May 23, 2016

A vague yet important-sounding way of saying “having a big effect” that is finding a home in politics after becoming a corporate buzzword.

“Impactful” is generating something of a, well, impactful response. Writing on the Donald W. Reynolds Center for National Business Journalism’s website this month, Debbi G. McCullough described the adjective as “annoying.” In a Foreign Policy blog post headlined “Sentences That Drive Us Nuts,” national-security reporter Tom Ricks included a contribution from Duke University political scientist Peter Feaver about a “grand strategy” that is “agile, adaptive, and impactful.”

It also has sparked a years-long debate on the question-and-answer website Quora about whether it should be considered a word at all. The original poster called it “a mangled stepchild of the word ‘impact.’’’

At least some of this is a reaction to the word’s increasingly common political use. National Review this month quoted Mark Holden, general counsel of Koch Industries and chairman of Freedom Partners, as saying the billionaire Koch brothers’ GOP political activity has slowed because 2016 has not offered “the same opportunities for us to be impactful in a principled way at the federal level” as in the past.

Meanwhile, Stephanie Hannon, a former Google executive who is now a top digital strategist for Hillary Clinton, promised Politico that her campaign had many tech ideas that it would be unveiling. “Some of the best stuff, the most impactful stuff, we just won’t talk about until November,” she said.

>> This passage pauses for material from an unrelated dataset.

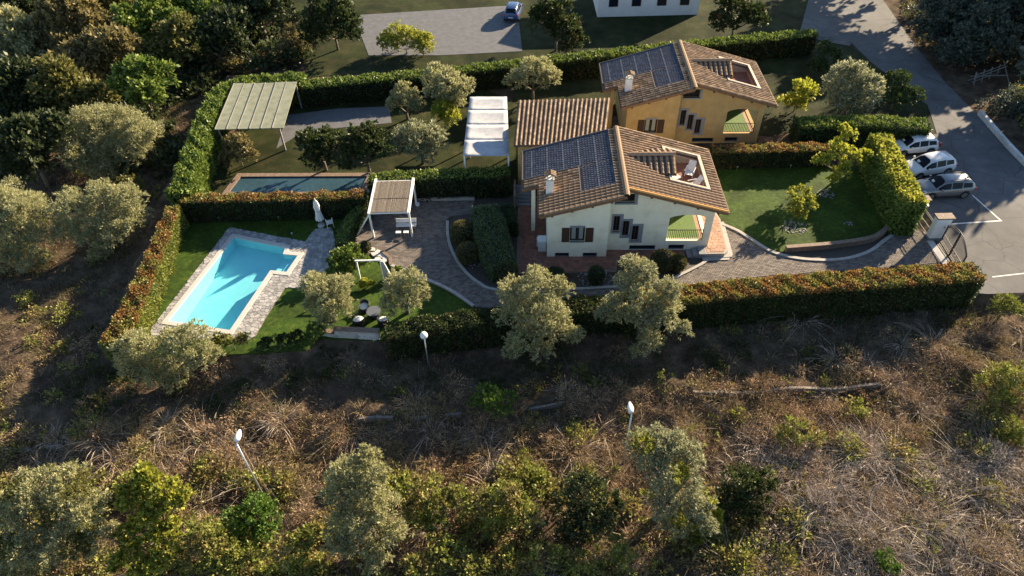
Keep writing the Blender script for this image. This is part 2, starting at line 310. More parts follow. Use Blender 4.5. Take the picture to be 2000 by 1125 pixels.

And after Clinton won last month’s Pennsylvania Democratic primary, the vice president of the University of Pennsylvania’s Penn for Hillary, Robert Klein, took a respectful tone with rival Bernie Sanders: “He has waged a very impactful campaign, and he’s reached a lot of people and created a lot of energy.”

Congressional use of “impactful” has spiked in recent years, according to the Sunlight Foundation’s invaluable website tracking word preferences in House and Senate floor debates.  

It’s popular among both Democrats and Republicans. The most frequent user? Arizona’s John McCain (R), the Senate Armed Services Committee chairman and unsuccessful 2008 GOP nominee. McCain has employed it to praise others – “You have sometimes been a lonely voice, but you have always been an impactful voice,” he said at a March hearing – as well as to self-deprecatingly downplay his political insights: “Being a loser, I’m not sure what I have to say would be very impactful.”

Like it or not, “impactful” is here to stay, the website Grammarist predicts. It noted one common complaint is that it’s substituted for “powerful” and “influential,” but added: “While this might be true in some cases, the fact that impactful has become so entrenched in the language suggests that many people don’t find it to be an exact synonym of those words and that it has shades of meaning all its own.”